--- Start Information given ---
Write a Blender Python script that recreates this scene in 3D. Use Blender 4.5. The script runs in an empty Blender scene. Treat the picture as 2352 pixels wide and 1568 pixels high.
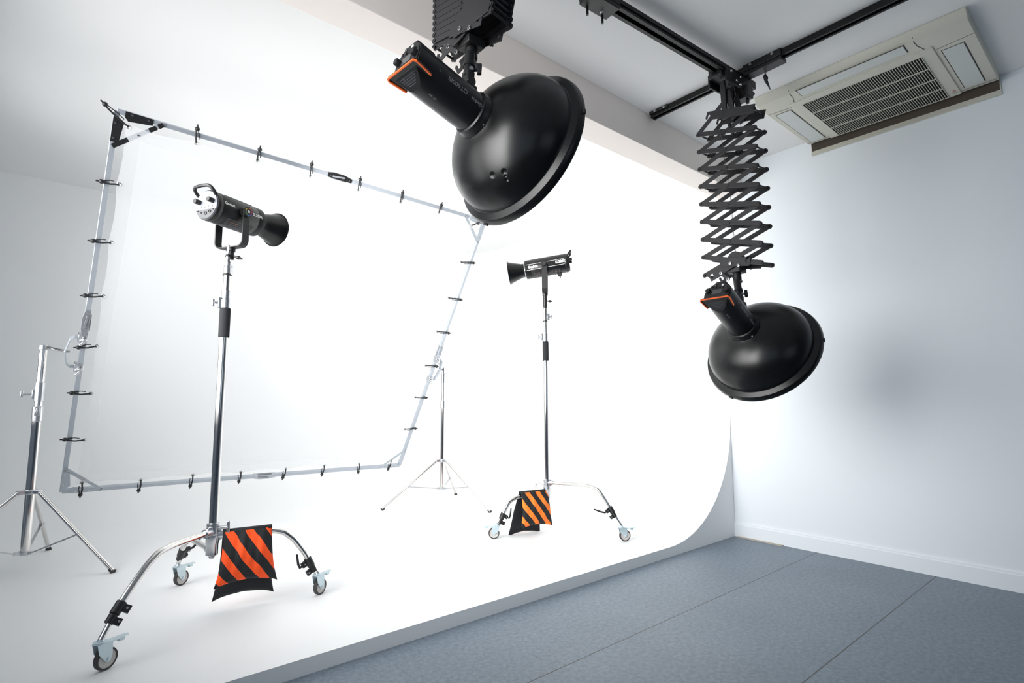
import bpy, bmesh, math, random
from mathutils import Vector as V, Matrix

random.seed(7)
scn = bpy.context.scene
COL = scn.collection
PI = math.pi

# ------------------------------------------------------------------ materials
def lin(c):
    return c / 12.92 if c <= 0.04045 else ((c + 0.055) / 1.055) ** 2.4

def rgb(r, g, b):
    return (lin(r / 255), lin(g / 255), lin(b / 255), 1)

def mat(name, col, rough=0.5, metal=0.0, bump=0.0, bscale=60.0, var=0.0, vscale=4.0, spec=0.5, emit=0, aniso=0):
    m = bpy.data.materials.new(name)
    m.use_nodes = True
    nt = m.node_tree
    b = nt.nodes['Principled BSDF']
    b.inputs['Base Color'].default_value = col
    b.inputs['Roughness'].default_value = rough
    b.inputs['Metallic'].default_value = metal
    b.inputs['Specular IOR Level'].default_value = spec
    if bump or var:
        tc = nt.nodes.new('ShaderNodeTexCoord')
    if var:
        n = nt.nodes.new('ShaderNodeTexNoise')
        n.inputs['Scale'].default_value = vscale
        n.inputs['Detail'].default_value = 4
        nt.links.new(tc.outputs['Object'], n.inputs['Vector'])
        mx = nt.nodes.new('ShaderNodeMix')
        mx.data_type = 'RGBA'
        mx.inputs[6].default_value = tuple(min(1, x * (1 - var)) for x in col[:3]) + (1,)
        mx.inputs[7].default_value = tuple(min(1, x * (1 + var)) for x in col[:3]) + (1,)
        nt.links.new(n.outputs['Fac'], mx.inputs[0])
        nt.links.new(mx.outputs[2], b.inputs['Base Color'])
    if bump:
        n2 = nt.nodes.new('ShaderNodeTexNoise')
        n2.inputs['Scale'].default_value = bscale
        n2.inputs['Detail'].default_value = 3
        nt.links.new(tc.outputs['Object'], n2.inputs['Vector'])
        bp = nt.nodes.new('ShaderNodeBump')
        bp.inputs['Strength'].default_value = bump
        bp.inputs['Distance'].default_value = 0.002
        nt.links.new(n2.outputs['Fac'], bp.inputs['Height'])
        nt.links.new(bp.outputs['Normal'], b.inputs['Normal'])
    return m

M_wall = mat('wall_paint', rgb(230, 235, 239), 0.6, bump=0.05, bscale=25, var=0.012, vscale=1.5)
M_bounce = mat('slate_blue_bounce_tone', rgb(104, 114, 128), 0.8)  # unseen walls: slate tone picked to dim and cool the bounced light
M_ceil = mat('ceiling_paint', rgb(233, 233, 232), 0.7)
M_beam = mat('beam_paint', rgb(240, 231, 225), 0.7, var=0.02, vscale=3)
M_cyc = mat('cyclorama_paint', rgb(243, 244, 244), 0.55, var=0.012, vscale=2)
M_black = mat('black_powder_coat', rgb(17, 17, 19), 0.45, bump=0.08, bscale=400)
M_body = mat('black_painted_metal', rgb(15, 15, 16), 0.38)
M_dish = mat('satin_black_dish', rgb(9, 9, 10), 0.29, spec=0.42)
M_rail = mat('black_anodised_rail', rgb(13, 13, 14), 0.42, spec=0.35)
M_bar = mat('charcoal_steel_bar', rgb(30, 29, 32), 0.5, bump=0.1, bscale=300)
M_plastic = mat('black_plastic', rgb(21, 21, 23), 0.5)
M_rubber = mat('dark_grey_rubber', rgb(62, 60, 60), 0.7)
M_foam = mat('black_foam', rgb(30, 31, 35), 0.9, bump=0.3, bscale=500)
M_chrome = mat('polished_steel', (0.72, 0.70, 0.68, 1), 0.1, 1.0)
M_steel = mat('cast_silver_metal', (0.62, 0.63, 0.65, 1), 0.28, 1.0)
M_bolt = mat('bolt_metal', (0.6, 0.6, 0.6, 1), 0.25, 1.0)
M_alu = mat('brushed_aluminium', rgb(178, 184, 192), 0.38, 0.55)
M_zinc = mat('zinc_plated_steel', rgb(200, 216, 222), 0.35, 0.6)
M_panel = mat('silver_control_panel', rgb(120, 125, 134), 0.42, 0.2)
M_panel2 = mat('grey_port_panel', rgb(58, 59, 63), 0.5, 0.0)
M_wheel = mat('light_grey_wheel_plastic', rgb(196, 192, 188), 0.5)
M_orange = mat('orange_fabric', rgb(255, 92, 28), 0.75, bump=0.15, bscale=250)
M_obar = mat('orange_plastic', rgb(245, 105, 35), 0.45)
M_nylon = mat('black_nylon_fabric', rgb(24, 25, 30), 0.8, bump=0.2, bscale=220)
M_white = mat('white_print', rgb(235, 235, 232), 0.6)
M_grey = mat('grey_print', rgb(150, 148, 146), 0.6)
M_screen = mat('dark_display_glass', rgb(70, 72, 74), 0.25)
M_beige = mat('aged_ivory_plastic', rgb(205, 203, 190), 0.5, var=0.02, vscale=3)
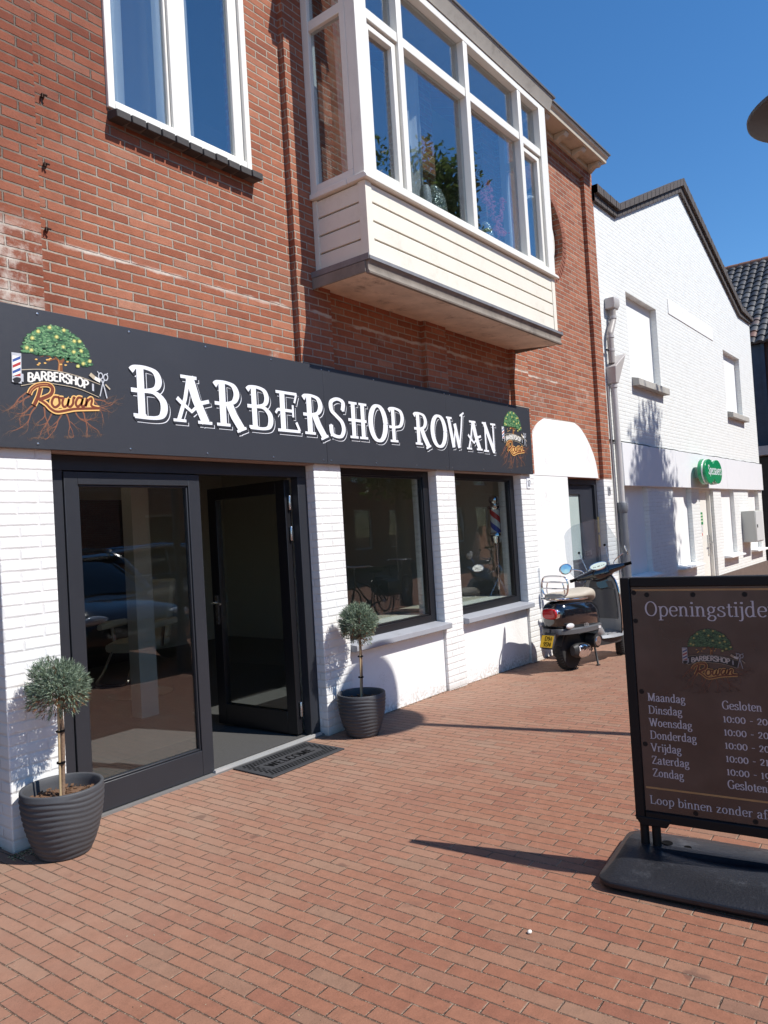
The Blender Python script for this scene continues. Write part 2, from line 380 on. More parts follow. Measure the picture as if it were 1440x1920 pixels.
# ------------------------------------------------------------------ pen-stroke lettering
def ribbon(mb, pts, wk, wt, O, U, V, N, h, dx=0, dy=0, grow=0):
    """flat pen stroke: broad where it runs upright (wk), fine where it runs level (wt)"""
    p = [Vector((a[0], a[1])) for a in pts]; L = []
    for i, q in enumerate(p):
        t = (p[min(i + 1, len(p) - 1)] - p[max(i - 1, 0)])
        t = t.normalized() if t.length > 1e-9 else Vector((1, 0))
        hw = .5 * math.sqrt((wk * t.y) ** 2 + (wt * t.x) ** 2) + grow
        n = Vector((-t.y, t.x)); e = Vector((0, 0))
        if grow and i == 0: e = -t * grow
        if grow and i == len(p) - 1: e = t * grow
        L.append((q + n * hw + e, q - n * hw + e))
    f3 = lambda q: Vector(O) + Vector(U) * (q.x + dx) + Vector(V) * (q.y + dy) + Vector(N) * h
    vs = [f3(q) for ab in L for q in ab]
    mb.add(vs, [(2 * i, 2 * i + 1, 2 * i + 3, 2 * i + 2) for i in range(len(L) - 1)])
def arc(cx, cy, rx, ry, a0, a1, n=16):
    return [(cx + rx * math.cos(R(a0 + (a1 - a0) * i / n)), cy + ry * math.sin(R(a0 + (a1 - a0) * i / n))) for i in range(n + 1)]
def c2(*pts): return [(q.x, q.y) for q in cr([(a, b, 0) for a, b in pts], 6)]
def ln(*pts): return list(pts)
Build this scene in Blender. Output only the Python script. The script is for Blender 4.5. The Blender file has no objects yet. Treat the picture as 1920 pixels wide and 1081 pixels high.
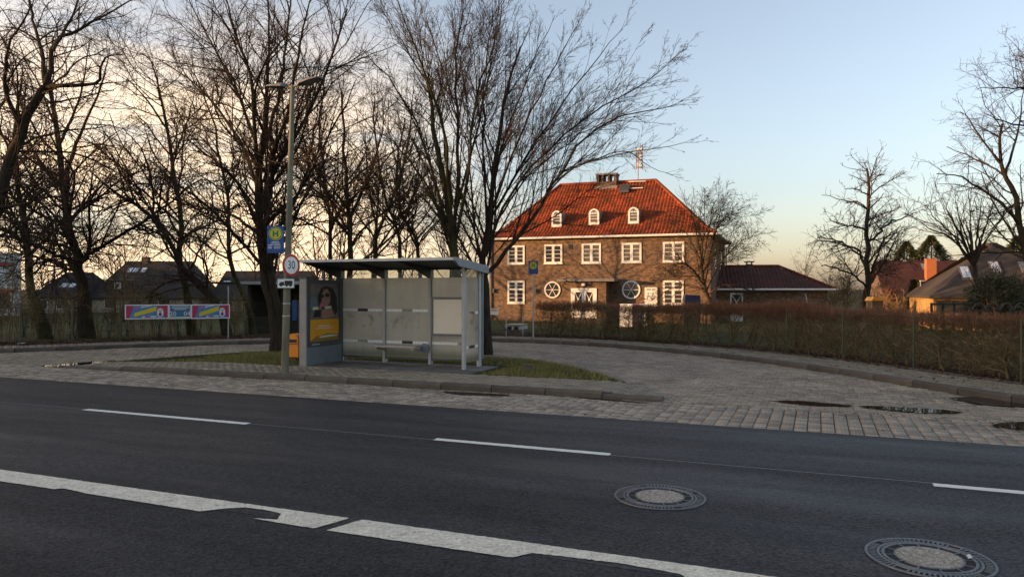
--- End Information given ---
Request
Please transcribe, word for word, every line from the first line of the records above through the line containing "return (lin(r /", and leave out any pictures.

Exercise answer
Write a Blender Python script that recreates this scene in 3D. Use Blender 4.5. The script runs in an empty Blender scene. Treat the picture as 2352 pixels wide and 1568 pixels high.
import bpy, bmesh, math, random
from mathutils import Vector as V, Matrix

random.seed(7)
scn = bpy.context.scene
COL = scn.collection
PI = math.pi

# ------------------------------------------------------------------ materials
def lin(c):
    return c / 12.92 if c <= 0.04045 else ((c + 0.055) / 1.055) ** 2.4

def rgb(r, g, b):
    return (lin(r / 255), lin(g / 255), lin(b / 255), 1)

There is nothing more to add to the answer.